Saubere Politik im Burgenland
Die rot-grüne Landesregierung hat in ihrem “Zukunftsplan Burgenland 2030” angekündigt, die österreichweit strengsten Regeln bei strafrechtlichen Vorwürfen gegen Abgeordnete und Regierungsmitglieder zu schaffen. Haider-Wallner: “Es darf nicht sein, dass ausgerechnet in der Wirtschaftskammer Burgenland die österreichweit laschesten Regeln gelten. Das Burgenland hat sich saubere Politik verdient.”
Grüne Wirtschaft
Langfristig fordert die Grüne Wirtschaft eine Wahlrechtsreform, die derartige Vorfälle verhindert. Sie hat dazu in den vergangenen Jahren bereits zahlreiche Anträge in den Wirtschaftsparlamenten eingebracht. Zum Beispiel würde eine Direktwahl der Delegierten zum Wirtschaftsparlament auf gesondertem Stimmzettel eine reelle Verteilung der Sitze für alle Fraktionen gewährleisten.
Das passive Wahlrecht für alle Unternehmer:innen stellt eine weitere Forderung dar.
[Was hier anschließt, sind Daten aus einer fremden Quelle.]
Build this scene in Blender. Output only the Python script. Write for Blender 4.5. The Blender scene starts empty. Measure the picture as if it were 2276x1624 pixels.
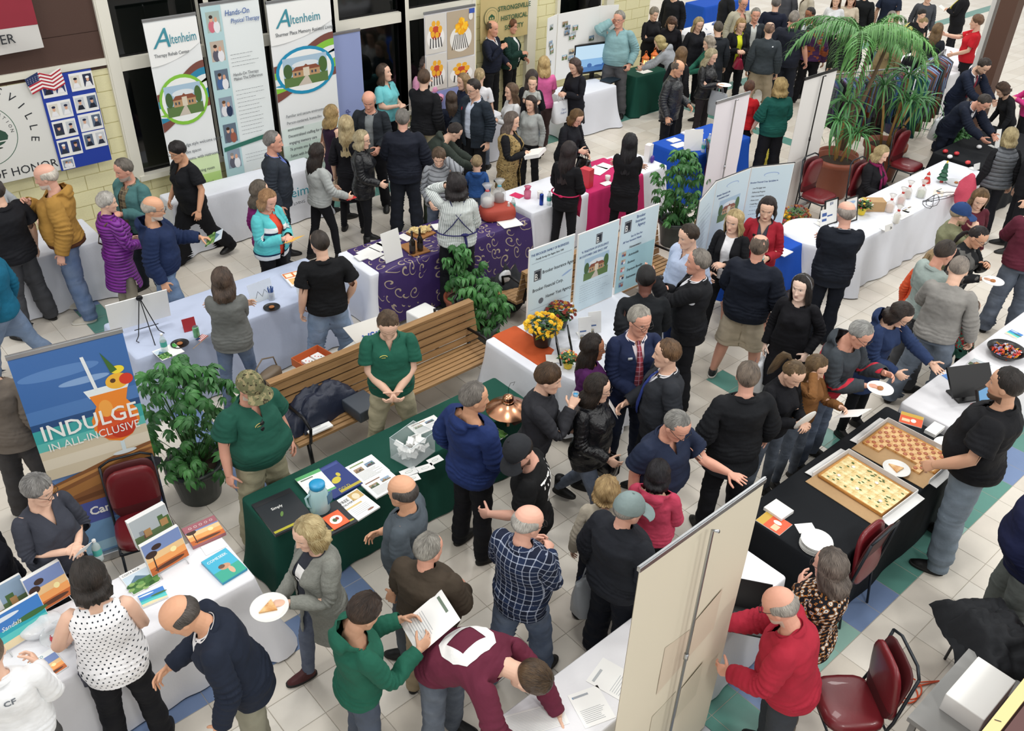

„Wieso sind Schweizer Staatsbürger:innen, die ein Unternehmen in Österreich haben, die ihre Umlagen zahlen, SVS-Beiträge und Steuern abliefern, von einer Kandidatur in ihrer Fachgruppe ausgeschlossen, und zum Beispiel slowakische oder auch türkische Unternehmer:innen können problemlos in ihren Fachgruppen kandidieren?“, so Roland Siedl, Regionalsprecher der Grünen Wirtschaft.